Good morning all,
The 10GHz beacon on 10368.000 is 70 dB over my noise floor here. Correspondingly, Hepburn shows a thin band of enhancement just wide enough to cover the path between K4TO and K9AYA :-)
It is nice to see some improvement.
Speaking of my noise floor, I have a new sound interface device. They used to be called sound cards when they plugged into the back of the motherboard on your desktop PC. This one is an ASUS U5 and is a separate small box that plugs into a USB port. It has outputs to drive a Dolby 5.1 powered speaker set, and a stereo mic/line input.
I bought it because it has A/D converter sample rates up to 192KB. This allows my SDR, which drives it, to display up to a 192KHz slice of spectrum. The dynamic range and quiesent noise are both supposed to be recording studio quality. After installing it, I noticed that the quiescent noise floor on my SDR was 5 dB lower than when using the onboard audio of the my MAC MINI. The MAC is also limited to 44.1 KB sample rate.
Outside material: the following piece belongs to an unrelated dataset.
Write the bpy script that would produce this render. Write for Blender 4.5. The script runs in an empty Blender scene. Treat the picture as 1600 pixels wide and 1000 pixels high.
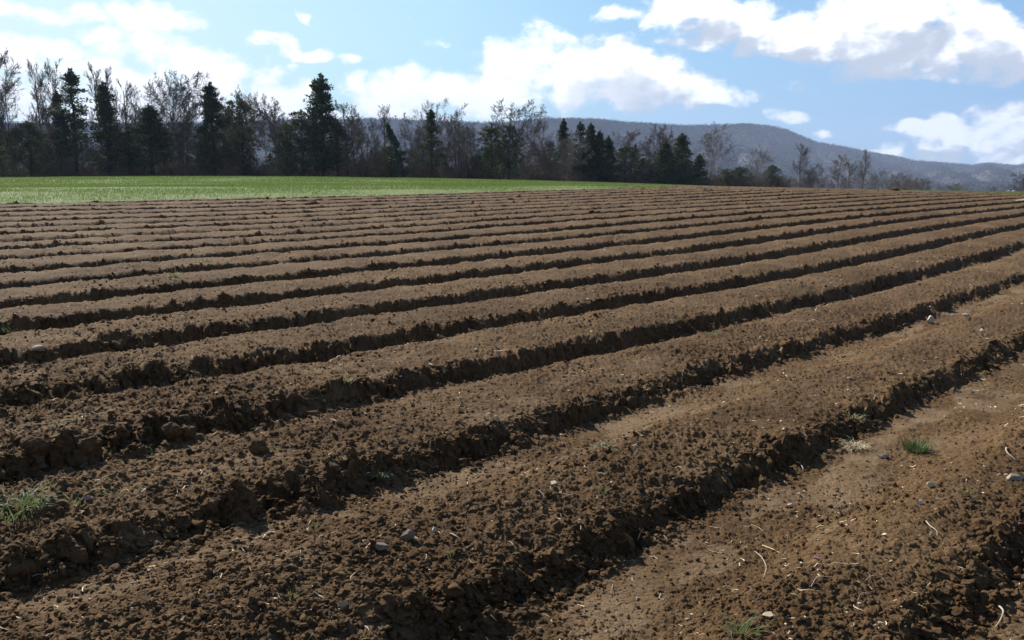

All in all, I think I have an improved system. If you are not familiar with what my set up is I will briefly describe it. I select one of six, 144 MHz IF’s coming from transverters for 902 through 10G. I put a power divider on it and send it to the K2/DEMI board combo I use for an IF radio. The other leg goes to the SDR system. I designed and built a small box with RX/TX switching and 144 MHZ preamp to drive a Softrock Ensemble II SDR. The E-II is only good for 1-40 MHz so before the 144 IF signal gets to it, I insert a 144-28 INT DEMI transverter.
With this setup, I can display a slice of spectrum while operating the microwave bands. This simplifies finding the station I am trying to work in case frequency calibration is an issue. It beats turning the dial and looking for each other.
I like the Softrock kits. I am considering building their 144 Mhz Ensemble model and eliminating the DEMI transverter.
I have a post-op appointment with my eye doctor this morning. I hope to get clearance to climb again.